Quotations from the history of arts
Leonardo was a master of human anatomy, performing a great number of exhaustive sketches of muscles, tendons and other anatomical features. He planned to include his drawings in a treaty about anatomy, but the project remained incomplete, thus the unpublished drawings remained with his private papers. Today they can be admired in the British Royal Art Collection at the Queen's Gallery, Buckingham Palace. He attempted to represent the universal nature of man. This can be seen from the names he gave to some of his drawings, such as "joy, with different ways of laughing", as well as the "cause of laughter". He attempted to portray the different actions of killing, "flight, fear, ferocity, boldness" as well as "weeping in different ways". Leonardo went beyond the study of flesh and muscles of the human figure, aiming to represent the emotions, the fears, the force that animates the human nature. Using the high status that his skills allowed him to reach, he had leverage on the authority that would provide him with corpses for his experiments. This allowed him to dissect as many bodies as he could.
The following is a collection of citation from Leonardo's Notebook, chapter IX "The Practice of Painting":
"Many are they who have a taste and love for drawing, but no talent; and this will be discernible in boys who are not diligent and never finish their drawings with shading."
Leonardo da Vinci
"A picture or representation of human figures, ought to be done in such a way as that the spectator may easily recognise, by means of their attitudes, the purpose in their minds. Thus, if you have to represent a man of noble character in the act of speaking, let his gestures be such as naturally accompany good words; and, in the same way, if you wish to depict a man of a brutal nature, give him fierce movements; as with his arms flung out towards the listener, and his head and breast thrust forward beyond his feet, as if following the speaker's hands. Thus it is with a deaf and dumb person who, when he sees two men in conversation — although he is deprived of hearing — can nevertheless understand, from the attitudes and gestures of the speakers, the nature of their discussion."
Leonardo da Vinci
Raphael, who was also an expert of human anatomy, often began his life drawings with a stylus sketch. Examples of is his studies are the Phrygian Sibyl (1511, British Museum), which was probably represented by a male model. Many of Raphael's drawings are very detailed and appear as they were finished works. He often depended on his drawings to improve the poses of his paintings. Since he left a large number of sketches, it could be said that Raphael was more prolific in this area than Michelangelo and Leonardo.

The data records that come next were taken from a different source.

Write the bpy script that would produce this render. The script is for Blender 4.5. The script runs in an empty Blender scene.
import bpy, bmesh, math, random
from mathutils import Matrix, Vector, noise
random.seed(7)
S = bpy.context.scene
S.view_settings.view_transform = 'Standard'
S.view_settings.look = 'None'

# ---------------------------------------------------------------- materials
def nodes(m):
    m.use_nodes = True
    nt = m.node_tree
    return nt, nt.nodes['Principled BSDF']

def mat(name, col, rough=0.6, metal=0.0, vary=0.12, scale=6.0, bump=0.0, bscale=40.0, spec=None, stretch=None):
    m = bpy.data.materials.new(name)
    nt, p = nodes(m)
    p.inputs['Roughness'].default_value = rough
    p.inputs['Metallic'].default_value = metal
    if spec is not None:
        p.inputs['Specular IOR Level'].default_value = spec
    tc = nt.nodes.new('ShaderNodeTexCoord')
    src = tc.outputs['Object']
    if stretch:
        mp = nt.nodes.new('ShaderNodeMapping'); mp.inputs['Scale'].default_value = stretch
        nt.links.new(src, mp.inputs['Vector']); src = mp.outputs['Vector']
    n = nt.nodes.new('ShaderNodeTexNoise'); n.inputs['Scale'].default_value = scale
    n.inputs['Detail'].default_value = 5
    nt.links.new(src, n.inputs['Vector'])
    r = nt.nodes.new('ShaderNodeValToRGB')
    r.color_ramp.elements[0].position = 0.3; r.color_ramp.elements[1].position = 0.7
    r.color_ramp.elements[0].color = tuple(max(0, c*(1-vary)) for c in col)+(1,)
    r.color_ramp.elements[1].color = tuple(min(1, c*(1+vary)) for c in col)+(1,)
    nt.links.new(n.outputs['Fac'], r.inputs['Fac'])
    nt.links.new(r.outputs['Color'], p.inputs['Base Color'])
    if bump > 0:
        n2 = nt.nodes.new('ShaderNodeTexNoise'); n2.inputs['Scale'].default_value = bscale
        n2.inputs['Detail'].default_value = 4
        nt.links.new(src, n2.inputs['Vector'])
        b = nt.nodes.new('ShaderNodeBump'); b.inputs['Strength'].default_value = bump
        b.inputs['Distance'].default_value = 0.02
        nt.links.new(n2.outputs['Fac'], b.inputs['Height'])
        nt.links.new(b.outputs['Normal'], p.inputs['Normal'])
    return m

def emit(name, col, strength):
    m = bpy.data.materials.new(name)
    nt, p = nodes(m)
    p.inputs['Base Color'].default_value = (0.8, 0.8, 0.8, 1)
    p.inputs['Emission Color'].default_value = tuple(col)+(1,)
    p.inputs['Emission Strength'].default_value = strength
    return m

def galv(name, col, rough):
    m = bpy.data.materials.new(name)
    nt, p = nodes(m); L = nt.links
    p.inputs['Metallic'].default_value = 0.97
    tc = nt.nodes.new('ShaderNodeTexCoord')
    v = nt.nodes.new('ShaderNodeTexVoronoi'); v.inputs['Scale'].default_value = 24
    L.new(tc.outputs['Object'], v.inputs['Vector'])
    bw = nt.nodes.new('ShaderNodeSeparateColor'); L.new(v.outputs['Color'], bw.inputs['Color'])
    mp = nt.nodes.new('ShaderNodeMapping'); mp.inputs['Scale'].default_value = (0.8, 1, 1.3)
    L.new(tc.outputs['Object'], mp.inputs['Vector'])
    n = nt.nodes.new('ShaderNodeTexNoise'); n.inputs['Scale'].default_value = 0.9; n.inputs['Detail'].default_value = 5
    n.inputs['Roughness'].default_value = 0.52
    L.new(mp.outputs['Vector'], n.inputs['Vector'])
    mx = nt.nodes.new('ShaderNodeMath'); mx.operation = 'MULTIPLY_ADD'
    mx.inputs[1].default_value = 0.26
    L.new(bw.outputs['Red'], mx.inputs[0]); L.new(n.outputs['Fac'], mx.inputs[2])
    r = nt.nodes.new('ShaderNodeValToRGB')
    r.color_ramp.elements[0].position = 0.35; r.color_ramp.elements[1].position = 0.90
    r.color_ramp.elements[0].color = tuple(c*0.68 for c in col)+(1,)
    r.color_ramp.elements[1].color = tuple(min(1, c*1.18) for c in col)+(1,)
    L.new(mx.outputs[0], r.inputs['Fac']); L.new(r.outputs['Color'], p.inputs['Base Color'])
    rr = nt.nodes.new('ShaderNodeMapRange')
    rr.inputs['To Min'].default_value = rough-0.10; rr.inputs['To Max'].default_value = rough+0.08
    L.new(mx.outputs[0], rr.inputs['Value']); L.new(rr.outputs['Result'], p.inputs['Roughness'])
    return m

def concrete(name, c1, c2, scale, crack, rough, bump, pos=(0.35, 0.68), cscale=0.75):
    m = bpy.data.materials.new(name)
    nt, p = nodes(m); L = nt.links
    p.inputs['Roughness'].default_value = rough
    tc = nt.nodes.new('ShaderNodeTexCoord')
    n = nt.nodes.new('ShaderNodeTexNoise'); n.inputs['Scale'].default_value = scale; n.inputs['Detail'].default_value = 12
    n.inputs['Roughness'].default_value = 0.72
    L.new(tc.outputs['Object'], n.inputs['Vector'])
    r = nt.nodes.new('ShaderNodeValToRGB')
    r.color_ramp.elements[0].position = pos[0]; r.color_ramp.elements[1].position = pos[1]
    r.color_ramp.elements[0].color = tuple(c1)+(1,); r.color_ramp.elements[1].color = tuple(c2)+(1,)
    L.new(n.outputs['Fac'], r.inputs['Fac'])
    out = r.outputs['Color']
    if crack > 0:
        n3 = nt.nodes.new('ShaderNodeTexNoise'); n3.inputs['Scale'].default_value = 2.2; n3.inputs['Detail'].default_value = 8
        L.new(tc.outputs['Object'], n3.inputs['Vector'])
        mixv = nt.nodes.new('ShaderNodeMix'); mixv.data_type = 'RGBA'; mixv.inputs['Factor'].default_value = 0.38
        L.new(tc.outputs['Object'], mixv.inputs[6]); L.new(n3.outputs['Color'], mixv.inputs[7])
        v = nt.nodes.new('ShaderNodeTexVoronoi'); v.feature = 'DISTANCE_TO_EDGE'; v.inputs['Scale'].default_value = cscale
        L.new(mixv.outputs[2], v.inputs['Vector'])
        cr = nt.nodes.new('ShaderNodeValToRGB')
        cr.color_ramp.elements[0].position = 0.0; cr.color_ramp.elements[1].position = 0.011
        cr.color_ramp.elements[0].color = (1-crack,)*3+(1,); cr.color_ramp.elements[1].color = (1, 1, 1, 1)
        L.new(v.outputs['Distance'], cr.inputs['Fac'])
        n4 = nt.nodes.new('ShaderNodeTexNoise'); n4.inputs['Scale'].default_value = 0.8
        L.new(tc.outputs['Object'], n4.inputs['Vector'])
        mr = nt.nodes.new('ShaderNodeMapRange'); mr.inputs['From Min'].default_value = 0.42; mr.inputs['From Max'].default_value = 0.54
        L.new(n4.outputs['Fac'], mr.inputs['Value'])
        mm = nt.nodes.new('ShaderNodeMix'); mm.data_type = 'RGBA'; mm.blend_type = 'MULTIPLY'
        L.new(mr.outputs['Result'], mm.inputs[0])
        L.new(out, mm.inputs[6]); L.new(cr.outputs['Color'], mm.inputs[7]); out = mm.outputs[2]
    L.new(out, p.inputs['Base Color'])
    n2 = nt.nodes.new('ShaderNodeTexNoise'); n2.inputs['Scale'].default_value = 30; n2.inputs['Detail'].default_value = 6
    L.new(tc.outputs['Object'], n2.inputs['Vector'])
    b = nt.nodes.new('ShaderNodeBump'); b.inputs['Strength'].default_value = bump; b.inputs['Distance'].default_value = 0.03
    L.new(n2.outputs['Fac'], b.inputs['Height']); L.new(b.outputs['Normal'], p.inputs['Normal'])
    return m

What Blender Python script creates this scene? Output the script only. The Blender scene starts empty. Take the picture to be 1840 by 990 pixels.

"Just like Michelangelo had achieved perfect mastery of the human body so Raphael had managed to touch the ambition towards which the previous generation had struggled in vain: the perfect and harmonious composition of figures in free movement."
Ernst Gombrich, art historian
Jacques Louis David was a french neoclassical painter.
"Raphael divine man! it is you who by degree raised me to the antique! It is you, sublime painter! It is you among the moderns that has come closest to these inimitable models!"
Jacques Louis David
"I know painters who do not know how to copy men, and who claim to go up to heaven to paint gods."
Jacques Louis David
"Do not just look at the model, read it like in a book."
Jacques Louis David
"To give a body and a perfect form to one's thought, this - and only this - is to be an artist."
Jacques Louis David
Jean-Auguste-Dominique Ingres was French painter considered one of the main representatives of the neoclassical period.
"Drawing is the probity of art."
Jean-Auguste-Dominique Ingres
"If I had to put a sign over my door, I'd write: school of drawing, and I'm sure I'd create painters."